Benjamin Stora : « Les Algériens sont en attente d’une vérité sur leur propre histoire »

« comment les Algériens peuvent-ils affronter leur histoire ? Il est difficile d’aller vers une réconciliation mémorielle quand on a le sentiment profond que l’histoire a été dissimulée ou confisquée. » Benjamin Stora

Pourquoi ce glissement de l’histoire à la mémoire pose-t-il encore problème en Algérie ?

En Algérie, l’accumulation du savoir académique et des récits historiques reste encore problématique. Les travaux de l’historien Mohammed Harbi, par exemple, n’ont été diffusés en Algérie qu’il y a une quinzaine d’années. Quant à ma biographie de Messali Hadj, écrite en 1978, elle n’a été traduite en arabe qu’en 2001.

Aujourd’hui encore, les Algériens attendent la production d’un savoir historique. Ils veulent connaître la vérité sur cette histoire qui leur appartient en propre. D’où, en effet, le malentendu sur mon rapport. A la demande d’Emmanuel Macron, je me suis engagé dans un travail de restitution des mémoires – françaises essentiellement – pour pouvoir les comprendre et pour qu’elles se décloisonnent. Mais le problème en Algérie n’est pas seulement celui de la restitution des mémoires, c’est aussi celui de la construction d’un savoir historique qui soit autonome par rapport à l’Etat.
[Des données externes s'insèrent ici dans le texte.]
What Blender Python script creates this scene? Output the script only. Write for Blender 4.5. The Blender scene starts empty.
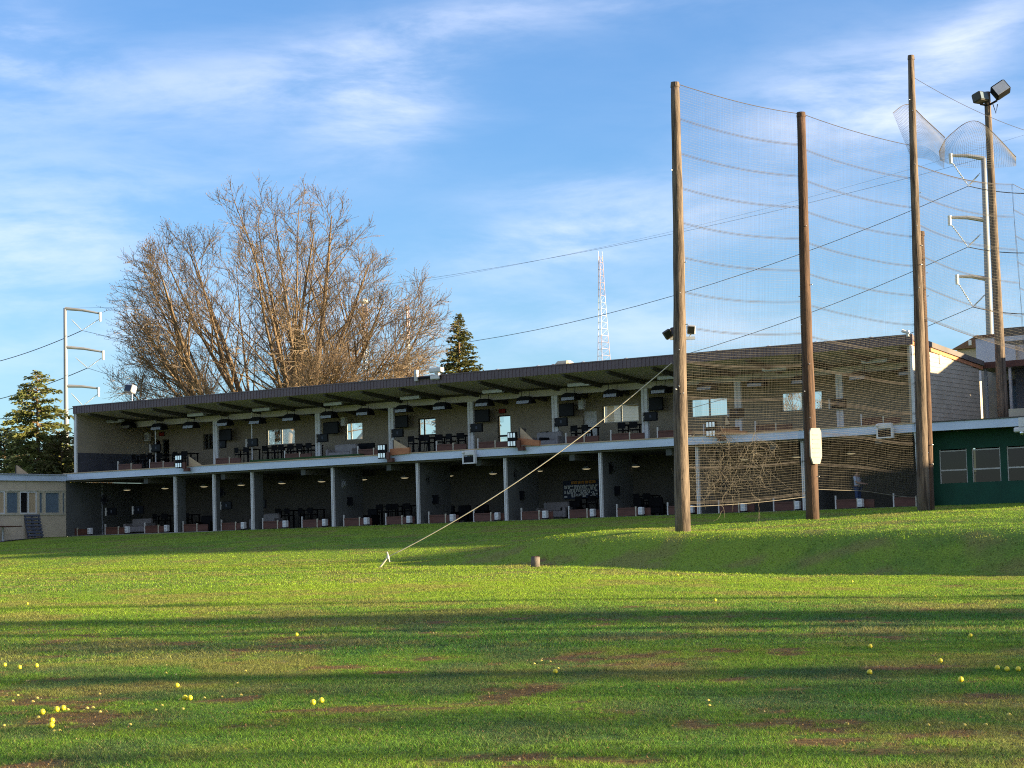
import bpy, math, random
import numpy as np
from mathutils import Vector, Matrix
random.seed(7); rng = np.random.default_rng(11)
R = math.radians
sc = bpy.context.scene
COL = sc.collection
# ------------------------------------------------------------------ survey
F, EYE, YC, ROLL = 2050.0, 1.15, 545.0, 0.02677          # focal length in px, eye height, horizon row, camera roll
ANG = R(34.563)                                           # the long front runs away to the left at this angle
RX, RY, ZB = 17.192, 87.835, 2.323                        # right front corner of the range building, floor height
PITCH = math.atan((YC-384)/F)
EX = (math.cos(ANG), -math.sin(ANG)); EY = (math.sin(ANG), math.cos(ANG))
def ray(px, py):
    u, v = (px-512)/F, (384-py)/F
    c, s = math.cos(ROLL), math.sin(ROLL)
    uu, vv = u*c+v*s, -u*s+v*c
    cp, sp = math.cos(PITCH), math.sin(PITCH)
    return uu, cp-vv*sp, sp+vv*cp
def W(px, py, D):                                         # a sighting at depth D -> world point
    r = ray(px, py); t = D/r[1]
    return Vector((r[0]*t, D, EYE+r[2]*t))
def L(px, py, d):                                         # a sighting on the plane d metres behind the front -> (along, up)
    r = ray(px, py)
    t = (RX*EY[0]+RY*EY[1]+d)/(r[0]*EY[0]+r[1]*EY[1])
    x, y = r[0]*t-RX, r[1]*t-RY
    return x*EX[0]+y*EX[1], EYE+r[2]*t-ZB
def Bw(lx, d, z):                                         # building coordinates -> world
    return Vector((RX+lx*EX[0]+d*EY[0], RY+lx*EX[1]+d*EY[1], ZB+z))
# ------------------------------------------------------------------ ground heights
def sst(a, b, x):
    t = np.clip((x-a)/(b-a), 0, 1); return t*t*(3-2*t)
def _hash(ix, iy, s):
    n = (ix.astype(np.int64)*374761393 + iy.astype(np.int64)*668265263 + s*1442695041) & 0x7fffffff
    n = ((n ^ (n >> 13))*1274126177) & 0x7fffffff
    n = n ^ (n >> 16)
    return (n & 0xffff)/65535.0
def vnoise(x, y, s=0):
    ix, iy = np.floor(x), np.floor(y); fx, fy = x-ix, y-iy
    fx, fy = fx*fx*(3-2*fx), fy*fy*(3-2*fy)
    a, b, c, d = _hash(ix, iy, s), _hash(ix+1, iy, s), _hash(ix, iy+1, s), _hash(ix+1, iy+1, s)
    return (a*(1-fx)+b*fx)*(1-fy)+(c*(1-fx)+d*fx)*fy
def fbm(x, y, s=0, o=4):
    t, a, n = 0, .5, 0
    for k in range(o):
        t = t+a*vnoise(x*2**k, y*2**k, s+k*17); n += a; a *= .55
    return t/n
BP = np.array([-1e5, 0, 2, 6, 12, 18, 24, 30, 36, 44, 60, 1e5])
BZ = np.array([2.31, 2.31, 2.29, 2.06, 1.70, 1.38, 1.05, .74, .45, .15, 0, 0])
def gz(x, y):
    x = np.asarray(x, float); y = np.asarray(y, float)
    ax, ay = x-RX, y-RY
    lx = ax*EX[0]+ay*EX[1]; p = -(ax*EY[0]+ay*EY[1])
    field = (.0145-.0042*sst(0, 6, x))*np.clip(y-12, 0, 48)
    field = field+.05*(fbm(x*.12, y*.12, 5, 2)-.5)+.03*(fbm(x*.8, y*.8, 9, 3)-.5)
    bank = np.interp(p, BP, BZ)
    k = .12
    h = np.clip(.5+.5*(bank-field)/k, 0, 1)
    z = field*(1-h)+bank*h+k*h*(1-h)*.5
    dist = (x-1.9)*.81+(y-52.0)*.587
    tt = np.clip((dist+.7)/4.0, 0, 1); m = .90*(tt-np.sin(2*np.pi*tt)/(2*np.pi)*.5); m = m+.12*(fbm(x*.45+y*.3, y*.25-x*.2, 77, 3)-.5)*sst(0, .3, m)+.040*np.clip(dist-3.5, 0, 14)
    m = m*sst(-3, 5.5, lx)
    mz = field+m
    h = np.clip(.5+.5*(mz-z)/.2, 0, 1)
    z = z*(1-h)+mz*h+.2*h*(1-h)*.3
    z = np.where(p < 1.2, np.minimum(z, 2.31), np.minimum(z, 2.31))
    return z
def gz1(x, y): return float(gz(np.array([x]), np.array([y]))[0])
def onground(px, py):                                     # where a sighting meets the ground
    r = ray(px, py); lo = 4.0
    t = 6.0
    while t < 160:
        if EYE+r[2]*t/r[1] < gz1(r[0]*t/r[1], t): break
        lo = t; t += .5
    hi = t
    for _ in range(24):
        m = (lo+hi)/2
        if EYE+r[2]*m/r[1] < gz1(r[0]*m/r[1], m): hi = m
        else: lo = m
    return Vector((r[0]*hi/r[1], hi, gz1(r[0]*hi/r[1], hi)))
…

On se trouve là face à un autre problème : comment les Algériens peuvent-ils affronter leur histoire ? Il est difficile d’aller vers une réconciliation mémorielle quand on a le sentiment profond que l’histoire a été dissimulée ou confisquée. On l’a bien vu avec les slogans dans les manifestations du Hirak. D’une rive à l’autre, le malentendu existe. Et cela complique encore plus les efforts de réconciliation.

Dans un entretien au quotidien algérien « Liberté », l’historienne Malika Rahal évoquait l’erreur de vouloir « dans le même mouvement » réparer la société française et améliorer les relations diplomatiques entre la France et l’Algérie. A ses yeux, ces deux questions devraient demeurer « distinctes ». Or votre rapport les mélange. Que pensez-vous de cette critique ?

C’est la difficulté de la démarche, et aussi de sa perception. Est-ce qu’on veut faire une réconciliation qui soit exclusivement franco-française ? Ou une réconciliation franco-algérienne ? Ou pousser les Algériens à se réconcilier avec leur propre histoire ? Il y a là trois notions qui se chevauchent. J’ai essayé d’avancer, de concilier cela. J’étais sur une ligne de crête.